Deconstruction is an evolving practice. The quality of your wood is dependant upon the skill of the people removing the pieces. Some of the deconstruction groups are now removing flooring in sheets.  Later, without the pressure of time, they separate the boards, which helps preserve the tongues and grooves that are essential to the integrity of the floor. 
The lifespan of your floors might be shorter than that of a new board…..
Because these boards have been sanded already at least once in their history, the amount of usable floor surface can be diminished.  Of course if you start with a 1” thick piece of barn board or some other such stock, you could get more wood than current flooring provides. In our view, it’s infinitely better to have the real hardwood that’s left in the used boards than to install laminated wood floors whose surface is less than ¼ inch and have one life (no sanding and refinishing).
You will not have a perfect surface…..
History has marked used wood flooring, with scratches, holes, stains and other blemishes. While sanding and refinishing will minimize many of these imperfections, you will never have the new floor look that is achieved with an out of the box product. We choose to view the imperfections as “character” and like the fact that no two of our floors will look alike.
Increased time and Labor…..
This is the biggie. Our installers would have finished installation in less than two days with new wood flooring, and another day (or two ½ days) would have been needed for sanding and finishing this flooring. Our project went over budget after the second day, because the labor necessary to sort the good floor pieces from the unusable ones, in addition to prepping boards that required cleaning (of the tongues) or cutting (of bad pieces), and then figuring out how to best fit them together, was much higher than anticipated. In fact, if it weren’t for the intervention of Justin, we might still be in a standoff over labor expectations and the related cost of such labor.

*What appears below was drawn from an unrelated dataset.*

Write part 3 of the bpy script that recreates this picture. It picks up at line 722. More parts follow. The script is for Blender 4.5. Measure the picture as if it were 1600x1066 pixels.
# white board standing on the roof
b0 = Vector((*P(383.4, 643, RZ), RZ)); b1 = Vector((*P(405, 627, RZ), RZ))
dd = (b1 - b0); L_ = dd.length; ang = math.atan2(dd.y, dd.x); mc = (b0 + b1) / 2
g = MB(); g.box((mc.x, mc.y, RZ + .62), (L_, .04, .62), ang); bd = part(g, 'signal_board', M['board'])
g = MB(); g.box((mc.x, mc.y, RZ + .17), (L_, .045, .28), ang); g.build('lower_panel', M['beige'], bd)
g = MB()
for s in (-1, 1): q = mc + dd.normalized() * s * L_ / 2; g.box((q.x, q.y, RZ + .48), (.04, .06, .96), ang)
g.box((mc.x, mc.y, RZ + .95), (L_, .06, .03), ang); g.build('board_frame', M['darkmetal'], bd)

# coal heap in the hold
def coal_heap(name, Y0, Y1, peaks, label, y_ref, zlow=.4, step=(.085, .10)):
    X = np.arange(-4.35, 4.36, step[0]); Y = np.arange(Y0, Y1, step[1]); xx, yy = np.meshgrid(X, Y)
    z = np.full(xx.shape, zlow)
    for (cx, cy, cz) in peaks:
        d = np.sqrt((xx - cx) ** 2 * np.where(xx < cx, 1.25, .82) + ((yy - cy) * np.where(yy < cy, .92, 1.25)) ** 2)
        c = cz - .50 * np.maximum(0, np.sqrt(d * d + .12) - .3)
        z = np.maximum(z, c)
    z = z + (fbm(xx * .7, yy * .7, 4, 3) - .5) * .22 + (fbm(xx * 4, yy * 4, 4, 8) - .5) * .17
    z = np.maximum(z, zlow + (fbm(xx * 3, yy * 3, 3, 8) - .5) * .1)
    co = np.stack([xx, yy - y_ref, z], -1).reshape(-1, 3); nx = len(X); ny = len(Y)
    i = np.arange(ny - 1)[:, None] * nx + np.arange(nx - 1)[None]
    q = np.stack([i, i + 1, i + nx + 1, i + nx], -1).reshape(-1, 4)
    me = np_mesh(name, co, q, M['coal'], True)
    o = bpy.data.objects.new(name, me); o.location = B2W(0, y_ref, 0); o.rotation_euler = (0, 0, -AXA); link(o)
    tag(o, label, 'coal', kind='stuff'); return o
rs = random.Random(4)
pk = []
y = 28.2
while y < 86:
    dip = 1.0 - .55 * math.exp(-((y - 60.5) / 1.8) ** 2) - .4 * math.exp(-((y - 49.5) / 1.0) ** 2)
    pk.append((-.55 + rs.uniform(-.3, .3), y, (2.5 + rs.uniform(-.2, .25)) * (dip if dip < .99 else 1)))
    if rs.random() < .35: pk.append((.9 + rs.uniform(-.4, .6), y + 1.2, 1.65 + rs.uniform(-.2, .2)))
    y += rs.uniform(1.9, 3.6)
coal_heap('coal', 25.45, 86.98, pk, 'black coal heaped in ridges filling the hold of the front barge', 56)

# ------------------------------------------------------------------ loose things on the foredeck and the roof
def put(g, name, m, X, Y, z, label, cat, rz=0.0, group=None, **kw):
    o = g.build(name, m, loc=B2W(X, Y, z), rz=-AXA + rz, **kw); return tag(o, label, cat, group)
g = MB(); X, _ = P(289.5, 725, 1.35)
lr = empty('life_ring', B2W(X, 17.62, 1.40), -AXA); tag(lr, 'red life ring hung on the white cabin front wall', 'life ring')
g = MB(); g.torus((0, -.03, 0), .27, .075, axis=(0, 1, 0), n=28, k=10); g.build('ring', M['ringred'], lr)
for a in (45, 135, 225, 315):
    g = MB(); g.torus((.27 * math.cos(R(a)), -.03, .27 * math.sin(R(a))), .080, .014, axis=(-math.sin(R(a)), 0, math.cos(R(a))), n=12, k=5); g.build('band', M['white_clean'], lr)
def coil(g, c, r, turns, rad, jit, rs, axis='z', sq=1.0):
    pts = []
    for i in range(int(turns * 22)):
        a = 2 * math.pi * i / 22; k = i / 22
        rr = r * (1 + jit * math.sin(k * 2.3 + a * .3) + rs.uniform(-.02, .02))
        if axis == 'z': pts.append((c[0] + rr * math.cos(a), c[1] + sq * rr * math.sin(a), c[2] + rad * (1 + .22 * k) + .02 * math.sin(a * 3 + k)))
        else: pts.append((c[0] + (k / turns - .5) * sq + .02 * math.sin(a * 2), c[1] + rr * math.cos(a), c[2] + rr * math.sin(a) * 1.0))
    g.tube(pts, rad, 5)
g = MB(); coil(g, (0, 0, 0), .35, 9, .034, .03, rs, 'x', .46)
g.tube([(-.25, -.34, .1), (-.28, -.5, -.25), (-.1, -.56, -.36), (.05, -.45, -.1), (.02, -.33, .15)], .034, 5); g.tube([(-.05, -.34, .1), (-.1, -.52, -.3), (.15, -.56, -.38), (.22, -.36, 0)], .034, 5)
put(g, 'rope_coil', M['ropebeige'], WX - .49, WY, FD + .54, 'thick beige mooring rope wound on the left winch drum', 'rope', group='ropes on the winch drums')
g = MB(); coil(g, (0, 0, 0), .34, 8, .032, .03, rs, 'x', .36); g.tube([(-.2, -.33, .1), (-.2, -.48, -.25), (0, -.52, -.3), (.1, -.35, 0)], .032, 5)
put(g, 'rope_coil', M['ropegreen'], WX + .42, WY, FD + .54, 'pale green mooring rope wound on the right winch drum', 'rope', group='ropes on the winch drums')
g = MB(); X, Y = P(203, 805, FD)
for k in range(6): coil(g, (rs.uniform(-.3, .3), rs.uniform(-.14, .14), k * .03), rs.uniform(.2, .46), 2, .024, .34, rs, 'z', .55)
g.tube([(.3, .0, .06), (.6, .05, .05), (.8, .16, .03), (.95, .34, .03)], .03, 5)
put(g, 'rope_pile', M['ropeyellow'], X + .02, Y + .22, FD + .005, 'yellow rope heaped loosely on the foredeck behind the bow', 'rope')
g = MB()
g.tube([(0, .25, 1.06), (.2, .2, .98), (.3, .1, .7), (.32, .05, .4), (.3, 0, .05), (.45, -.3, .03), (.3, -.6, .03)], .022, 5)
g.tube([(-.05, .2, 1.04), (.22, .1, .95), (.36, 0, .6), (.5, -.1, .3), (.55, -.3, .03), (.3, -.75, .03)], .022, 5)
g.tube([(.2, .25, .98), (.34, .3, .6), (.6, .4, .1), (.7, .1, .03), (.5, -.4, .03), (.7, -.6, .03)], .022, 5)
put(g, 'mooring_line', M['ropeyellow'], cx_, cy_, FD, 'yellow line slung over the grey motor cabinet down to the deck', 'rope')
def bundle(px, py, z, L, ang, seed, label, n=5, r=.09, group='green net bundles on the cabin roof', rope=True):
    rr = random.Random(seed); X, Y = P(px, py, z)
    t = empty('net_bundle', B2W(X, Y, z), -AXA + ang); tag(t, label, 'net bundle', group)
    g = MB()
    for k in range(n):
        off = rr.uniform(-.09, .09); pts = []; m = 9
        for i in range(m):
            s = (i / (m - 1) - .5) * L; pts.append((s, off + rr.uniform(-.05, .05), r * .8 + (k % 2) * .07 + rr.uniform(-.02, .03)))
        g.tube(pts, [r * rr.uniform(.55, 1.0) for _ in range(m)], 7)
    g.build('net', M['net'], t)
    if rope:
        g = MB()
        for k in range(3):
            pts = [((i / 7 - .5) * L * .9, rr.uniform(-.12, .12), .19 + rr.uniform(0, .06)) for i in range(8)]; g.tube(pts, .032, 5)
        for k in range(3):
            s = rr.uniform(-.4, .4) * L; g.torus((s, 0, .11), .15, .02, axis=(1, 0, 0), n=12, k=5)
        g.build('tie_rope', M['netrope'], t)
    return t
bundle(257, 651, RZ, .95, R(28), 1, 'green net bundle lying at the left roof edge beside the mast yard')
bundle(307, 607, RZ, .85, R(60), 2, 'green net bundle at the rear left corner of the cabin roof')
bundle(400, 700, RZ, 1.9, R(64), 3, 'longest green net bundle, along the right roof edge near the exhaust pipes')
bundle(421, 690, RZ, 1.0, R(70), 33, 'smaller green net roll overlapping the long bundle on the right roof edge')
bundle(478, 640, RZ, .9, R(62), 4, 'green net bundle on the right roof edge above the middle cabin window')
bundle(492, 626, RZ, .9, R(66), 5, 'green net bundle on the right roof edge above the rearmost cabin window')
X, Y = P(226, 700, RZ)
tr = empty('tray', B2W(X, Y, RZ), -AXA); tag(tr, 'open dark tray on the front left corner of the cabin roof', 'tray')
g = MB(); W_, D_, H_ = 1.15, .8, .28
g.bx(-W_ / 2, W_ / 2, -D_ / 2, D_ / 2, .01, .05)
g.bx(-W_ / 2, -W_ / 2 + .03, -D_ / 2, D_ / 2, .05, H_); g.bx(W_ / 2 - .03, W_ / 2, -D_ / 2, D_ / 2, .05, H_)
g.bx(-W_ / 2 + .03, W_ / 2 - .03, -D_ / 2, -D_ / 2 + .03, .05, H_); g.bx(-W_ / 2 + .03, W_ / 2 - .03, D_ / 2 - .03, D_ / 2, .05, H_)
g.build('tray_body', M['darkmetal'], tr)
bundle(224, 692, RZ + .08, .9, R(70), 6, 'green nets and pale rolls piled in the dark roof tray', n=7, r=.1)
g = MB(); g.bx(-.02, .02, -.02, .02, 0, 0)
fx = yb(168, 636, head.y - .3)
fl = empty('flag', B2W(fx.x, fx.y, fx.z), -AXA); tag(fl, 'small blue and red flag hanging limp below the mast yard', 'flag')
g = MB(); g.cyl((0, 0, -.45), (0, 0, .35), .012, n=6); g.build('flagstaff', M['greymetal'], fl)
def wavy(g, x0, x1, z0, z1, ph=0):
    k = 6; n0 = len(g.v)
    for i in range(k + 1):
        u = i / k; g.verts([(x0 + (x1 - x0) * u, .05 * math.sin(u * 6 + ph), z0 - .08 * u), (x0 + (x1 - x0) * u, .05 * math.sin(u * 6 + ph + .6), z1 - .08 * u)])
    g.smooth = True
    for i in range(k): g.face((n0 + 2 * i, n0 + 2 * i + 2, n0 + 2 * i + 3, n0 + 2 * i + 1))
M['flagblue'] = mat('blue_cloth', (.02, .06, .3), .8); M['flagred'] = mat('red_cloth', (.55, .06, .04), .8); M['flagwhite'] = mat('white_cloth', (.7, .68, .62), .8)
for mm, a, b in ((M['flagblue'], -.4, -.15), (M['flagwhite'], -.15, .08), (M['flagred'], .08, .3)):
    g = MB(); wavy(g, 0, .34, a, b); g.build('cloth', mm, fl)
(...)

In the future, I will be able to post on the total cost of the floor, since we are still waiting to learn what the sanding and finishing price will be. 
Finished installation, ready for sanding and refinishing with low VOC polyurethane.

New red oak flooring in master bedroom, ready for sanding and finishing.



















After the Memorial Day weekend, the sanding commenced. Above left, the contrast between the "new" wood and the old. Above right, the "first pass" results in a fairly uniform floor.